Inside automation
Oct 1, 2008 12:00 PM, By Granby Patrick
Your guide to achieving successful systems integration in a cross-platform, multipurpose digital broadcasting environment starts here.
Systems
Systems from single manufacturers may be efficient only for performing the precise tasks for which they have been designed. However, caution needs to be applied because, in the future, the manufacturer may develop its system to benefit the maximum number of customers, which may not suit your own development path.
An option is to build a system from a selection of manufacturers' file-based products — each chosen to suit your application. These products must be integrated to support efficient workflows. Different products have different needs from their files.
An ingest or playout server will have a file structure that is designed to allow the server maximum levels of performance when recording or streaming the clips. This may mean that the video and the audio can be interleaved. It may also mean that an interframe compression is more efficient than an intraframe compression.
An archive system will be primarily concerned with the size of the files and the ease with which they can be managed. An editing system will be more tuned for rapid access to any part of the file, favoring intraframe compression, and allowing the playing of large numbers of separate audio files with the video. This tends to lead to a separate component (video and audio) file structure. Effects systems may store uncompressed video to reduce the effect that multiple generations of compression have on image quality.
All of these systems have different file structures for different reasons, but they all need to be integrated. An integration layer will ensure that material can be moved as seamlessly as possible. Ideally, this integration layer will access one product in its native file format, convert the file and deliver to the target product in its native format, all without any interim copies, and as a continuous data stream offering the highest performance.

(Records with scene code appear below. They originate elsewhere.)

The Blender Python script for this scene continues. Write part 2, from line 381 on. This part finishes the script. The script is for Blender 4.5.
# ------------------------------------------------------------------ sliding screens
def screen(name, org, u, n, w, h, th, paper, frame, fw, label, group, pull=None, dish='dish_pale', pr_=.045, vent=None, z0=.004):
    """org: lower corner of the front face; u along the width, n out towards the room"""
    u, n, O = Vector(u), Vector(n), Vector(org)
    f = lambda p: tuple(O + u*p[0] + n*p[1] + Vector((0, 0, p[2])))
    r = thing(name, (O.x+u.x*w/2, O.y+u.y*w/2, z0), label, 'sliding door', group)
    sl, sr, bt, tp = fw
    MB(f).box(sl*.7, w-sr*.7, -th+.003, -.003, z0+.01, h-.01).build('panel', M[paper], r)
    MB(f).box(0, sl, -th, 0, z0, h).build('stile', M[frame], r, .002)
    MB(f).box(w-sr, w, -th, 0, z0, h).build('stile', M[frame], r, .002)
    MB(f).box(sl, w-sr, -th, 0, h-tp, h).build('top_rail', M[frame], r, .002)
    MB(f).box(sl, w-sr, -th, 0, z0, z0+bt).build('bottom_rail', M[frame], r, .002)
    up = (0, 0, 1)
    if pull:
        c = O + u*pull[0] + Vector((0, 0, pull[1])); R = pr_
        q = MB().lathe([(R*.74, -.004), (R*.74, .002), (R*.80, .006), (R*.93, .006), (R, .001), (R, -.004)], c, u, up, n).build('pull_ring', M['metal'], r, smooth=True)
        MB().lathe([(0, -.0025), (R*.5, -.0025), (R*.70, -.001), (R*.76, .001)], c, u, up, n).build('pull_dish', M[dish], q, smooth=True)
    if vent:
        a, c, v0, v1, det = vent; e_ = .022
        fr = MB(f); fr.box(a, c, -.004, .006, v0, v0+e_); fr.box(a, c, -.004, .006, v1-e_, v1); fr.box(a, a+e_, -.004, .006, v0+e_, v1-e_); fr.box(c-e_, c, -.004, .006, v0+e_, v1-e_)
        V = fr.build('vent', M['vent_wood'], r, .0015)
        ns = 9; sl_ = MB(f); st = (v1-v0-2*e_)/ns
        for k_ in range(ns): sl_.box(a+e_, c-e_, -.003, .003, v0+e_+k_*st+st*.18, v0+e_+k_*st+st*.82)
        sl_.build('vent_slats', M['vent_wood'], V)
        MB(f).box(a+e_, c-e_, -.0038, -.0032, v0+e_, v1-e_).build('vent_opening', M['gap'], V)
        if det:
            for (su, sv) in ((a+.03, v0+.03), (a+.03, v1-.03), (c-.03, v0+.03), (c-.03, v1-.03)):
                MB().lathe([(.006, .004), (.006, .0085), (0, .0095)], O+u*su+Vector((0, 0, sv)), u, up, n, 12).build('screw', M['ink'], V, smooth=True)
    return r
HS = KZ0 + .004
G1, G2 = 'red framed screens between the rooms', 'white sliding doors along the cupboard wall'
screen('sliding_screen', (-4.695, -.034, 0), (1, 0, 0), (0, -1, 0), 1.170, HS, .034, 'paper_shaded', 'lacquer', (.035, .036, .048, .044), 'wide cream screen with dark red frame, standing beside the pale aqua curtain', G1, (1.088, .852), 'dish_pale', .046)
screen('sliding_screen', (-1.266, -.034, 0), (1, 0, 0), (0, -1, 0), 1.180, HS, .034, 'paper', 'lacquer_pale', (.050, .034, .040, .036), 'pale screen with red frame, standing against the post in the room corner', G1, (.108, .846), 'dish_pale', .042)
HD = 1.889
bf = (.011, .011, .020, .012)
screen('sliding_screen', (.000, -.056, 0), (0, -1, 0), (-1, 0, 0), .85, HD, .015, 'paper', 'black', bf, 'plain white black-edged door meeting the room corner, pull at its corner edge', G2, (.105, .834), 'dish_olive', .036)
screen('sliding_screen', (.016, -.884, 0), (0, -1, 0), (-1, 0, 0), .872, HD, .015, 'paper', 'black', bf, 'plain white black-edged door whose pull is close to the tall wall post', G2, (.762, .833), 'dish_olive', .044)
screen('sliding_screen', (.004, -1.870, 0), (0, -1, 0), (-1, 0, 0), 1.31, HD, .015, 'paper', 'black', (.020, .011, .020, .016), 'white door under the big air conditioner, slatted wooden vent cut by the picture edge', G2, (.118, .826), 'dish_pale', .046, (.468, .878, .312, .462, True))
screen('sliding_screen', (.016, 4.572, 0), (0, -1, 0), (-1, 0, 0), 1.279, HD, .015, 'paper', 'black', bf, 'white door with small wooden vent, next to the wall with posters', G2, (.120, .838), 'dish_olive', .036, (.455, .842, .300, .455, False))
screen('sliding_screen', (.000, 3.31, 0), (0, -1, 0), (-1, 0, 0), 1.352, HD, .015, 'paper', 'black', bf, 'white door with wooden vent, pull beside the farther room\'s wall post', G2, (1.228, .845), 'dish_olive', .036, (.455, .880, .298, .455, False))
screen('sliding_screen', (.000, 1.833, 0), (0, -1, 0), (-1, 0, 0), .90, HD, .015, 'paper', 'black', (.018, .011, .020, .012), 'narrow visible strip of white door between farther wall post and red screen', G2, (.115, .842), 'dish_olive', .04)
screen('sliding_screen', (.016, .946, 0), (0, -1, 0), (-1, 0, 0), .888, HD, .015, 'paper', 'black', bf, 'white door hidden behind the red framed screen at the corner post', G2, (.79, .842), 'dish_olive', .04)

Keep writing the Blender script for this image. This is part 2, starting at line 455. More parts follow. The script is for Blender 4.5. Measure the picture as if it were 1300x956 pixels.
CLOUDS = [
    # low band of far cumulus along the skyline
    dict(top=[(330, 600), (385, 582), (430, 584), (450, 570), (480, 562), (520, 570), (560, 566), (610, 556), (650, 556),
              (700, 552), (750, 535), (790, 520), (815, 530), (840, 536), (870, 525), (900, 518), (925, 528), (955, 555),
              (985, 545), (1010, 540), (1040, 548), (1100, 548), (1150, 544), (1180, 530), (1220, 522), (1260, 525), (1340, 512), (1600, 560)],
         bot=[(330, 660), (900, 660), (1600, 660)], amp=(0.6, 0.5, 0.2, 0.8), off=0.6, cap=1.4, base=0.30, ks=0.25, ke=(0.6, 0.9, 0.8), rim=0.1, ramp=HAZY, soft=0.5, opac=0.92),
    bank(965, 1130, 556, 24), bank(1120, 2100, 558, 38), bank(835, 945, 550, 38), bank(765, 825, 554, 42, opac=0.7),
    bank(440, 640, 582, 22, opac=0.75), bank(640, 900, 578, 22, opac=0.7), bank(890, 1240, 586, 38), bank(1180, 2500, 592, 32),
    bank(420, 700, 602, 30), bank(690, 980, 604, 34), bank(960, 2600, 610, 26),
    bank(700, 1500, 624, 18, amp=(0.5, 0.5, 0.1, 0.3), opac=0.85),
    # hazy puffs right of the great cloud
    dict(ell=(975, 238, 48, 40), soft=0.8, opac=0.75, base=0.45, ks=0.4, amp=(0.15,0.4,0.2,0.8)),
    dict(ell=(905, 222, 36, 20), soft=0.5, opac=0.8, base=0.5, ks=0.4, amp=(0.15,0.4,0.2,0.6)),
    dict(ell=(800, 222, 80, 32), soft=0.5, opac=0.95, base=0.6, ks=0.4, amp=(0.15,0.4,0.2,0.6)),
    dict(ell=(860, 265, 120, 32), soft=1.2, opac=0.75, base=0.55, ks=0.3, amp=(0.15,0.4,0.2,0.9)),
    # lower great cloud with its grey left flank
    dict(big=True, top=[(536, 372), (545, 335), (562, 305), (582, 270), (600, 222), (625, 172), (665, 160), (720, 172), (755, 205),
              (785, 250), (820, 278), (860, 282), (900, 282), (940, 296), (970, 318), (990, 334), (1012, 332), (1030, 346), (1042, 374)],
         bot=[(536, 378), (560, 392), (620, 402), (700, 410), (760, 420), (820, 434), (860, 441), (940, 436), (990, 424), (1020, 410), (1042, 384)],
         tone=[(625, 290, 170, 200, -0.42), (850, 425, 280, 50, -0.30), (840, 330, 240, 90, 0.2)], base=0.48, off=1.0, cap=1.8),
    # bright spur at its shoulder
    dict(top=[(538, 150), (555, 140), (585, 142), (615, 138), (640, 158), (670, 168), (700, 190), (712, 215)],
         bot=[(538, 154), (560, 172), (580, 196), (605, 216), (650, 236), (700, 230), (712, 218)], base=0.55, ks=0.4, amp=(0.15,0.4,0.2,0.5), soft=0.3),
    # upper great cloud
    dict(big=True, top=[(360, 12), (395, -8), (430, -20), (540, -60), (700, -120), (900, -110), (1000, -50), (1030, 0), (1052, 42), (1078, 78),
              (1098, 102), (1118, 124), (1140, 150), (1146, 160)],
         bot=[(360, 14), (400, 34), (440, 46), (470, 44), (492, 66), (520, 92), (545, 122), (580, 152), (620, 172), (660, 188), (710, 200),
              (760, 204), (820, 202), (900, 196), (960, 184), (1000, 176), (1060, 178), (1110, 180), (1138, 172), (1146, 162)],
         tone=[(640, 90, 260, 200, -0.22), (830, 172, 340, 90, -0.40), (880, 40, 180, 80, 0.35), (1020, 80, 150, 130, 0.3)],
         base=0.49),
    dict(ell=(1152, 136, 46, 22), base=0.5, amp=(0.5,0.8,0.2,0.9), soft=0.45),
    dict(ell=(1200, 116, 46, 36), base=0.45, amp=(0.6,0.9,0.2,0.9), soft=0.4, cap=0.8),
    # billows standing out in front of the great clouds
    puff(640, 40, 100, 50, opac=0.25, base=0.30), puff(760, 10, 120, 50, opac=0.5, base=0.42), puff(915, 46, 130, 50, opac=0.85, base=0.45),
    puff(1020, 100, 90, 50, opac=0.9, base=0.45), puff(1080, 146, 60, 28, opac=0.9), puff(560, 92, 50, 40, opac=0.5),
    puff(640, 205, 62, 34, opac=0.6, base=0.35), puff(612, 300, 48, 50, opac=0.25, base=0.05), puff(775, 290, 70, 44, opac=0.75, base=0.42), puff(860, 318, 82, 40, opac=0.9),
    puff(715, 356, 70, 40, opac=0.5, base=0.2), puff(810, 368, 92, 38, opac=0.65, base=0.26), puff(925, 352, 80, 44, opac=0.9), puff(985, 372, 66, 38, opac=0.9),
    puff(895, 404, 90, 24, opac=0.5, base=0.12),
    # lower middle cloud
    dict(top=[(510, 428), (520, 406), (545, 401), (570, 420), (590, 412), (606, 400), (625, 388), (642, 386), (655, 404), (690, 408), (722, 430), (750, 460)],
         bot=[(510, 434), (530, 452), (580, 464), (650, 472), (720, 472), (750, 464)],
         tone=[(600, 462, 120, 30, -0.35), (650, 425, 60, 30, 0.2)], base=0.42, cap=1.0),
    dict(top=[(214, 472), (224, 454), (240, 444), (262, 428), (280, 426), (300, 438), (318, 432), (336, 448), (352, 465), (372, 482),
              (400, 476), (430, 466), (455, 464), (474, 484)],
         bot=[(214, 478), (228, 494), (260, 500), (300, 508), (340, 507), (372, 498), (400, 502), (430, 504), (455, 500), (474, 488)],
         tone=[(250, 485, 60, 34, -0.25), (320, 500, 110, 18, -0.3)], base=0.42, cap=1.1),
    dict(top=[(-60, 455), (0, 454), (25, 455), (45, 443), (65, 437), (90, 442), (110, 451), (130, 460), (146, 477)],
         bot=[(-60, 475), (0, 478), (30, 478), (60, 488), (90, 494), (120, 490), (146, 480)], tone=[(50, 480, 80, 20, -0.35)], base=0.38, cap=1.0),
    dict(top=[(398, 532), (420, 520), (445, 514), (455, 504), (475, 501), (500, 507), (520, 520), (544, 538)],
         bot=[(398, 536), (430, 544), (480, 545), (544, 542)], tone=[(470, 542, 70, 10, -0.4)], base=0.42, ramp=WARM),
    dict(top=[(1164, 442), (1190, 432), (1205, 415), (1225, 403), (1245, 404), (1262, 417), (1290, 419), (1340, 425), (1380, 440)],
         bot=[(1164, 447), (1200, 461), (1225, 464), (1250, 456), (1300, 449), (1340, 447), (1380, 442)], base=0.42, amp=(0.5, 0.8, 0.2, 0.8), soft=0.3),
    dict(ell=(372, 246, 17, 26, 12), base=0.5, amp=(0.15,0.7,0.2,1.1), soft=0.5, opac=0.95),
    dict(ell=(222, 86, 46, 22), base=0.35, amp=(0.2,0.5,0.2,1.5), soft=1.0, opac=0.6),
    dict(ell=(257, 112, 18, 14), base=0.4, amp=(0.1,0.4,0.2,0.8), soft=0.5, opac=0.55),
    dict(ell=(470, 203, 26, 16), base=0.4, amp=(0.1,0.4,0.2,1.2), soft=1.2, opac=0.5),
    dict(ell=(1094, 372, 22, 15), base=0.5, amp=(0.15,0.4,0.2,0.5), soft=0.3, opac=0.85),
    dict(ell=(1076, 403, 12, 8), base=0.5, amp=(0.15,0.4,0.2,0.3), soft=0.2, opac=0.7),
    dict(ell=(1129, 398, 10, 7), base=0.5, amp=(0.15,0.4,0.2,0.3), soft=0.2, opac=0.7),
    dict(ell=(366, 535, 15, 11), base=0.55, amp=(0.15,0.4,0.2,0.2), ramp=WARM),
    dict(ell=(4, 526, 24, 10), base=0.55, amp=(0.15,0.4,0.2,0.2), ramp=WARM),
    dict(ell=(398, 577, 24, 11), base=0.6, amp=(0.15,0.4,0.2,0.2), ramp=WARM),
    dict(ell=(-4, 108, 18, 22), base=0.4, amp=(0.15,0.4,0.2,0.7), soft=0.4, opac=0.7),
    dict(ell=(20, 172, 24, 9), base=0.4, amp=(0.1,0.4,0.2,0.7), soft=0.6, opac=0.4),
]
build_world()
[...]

Moving the file is not enough. The metadata must stay with the file so that the workflow remains efficient. In most cases, the metadata relating to a clip is not stored with the clip itself but in a separate data structure — whether that be a database or simple clip reference file. The integration layer needs to fetch the metadata, translate it and deliver it to the target systems, at the same time as it is delivering the media. (See Figure 1.)
Control
The ability to move media is not useful without a method to control those movements. Like with video routers, the control system may be built into the integration layer application. Alternatively, there may be a need to manage and monitor these movements from a higher level control system that has business and workflow logic built into it. Of course, if both methods exist, any transactions initiated via an external control system should be visible using the manual method as well. In this way, it can act as a backup strategy in the event of a failure.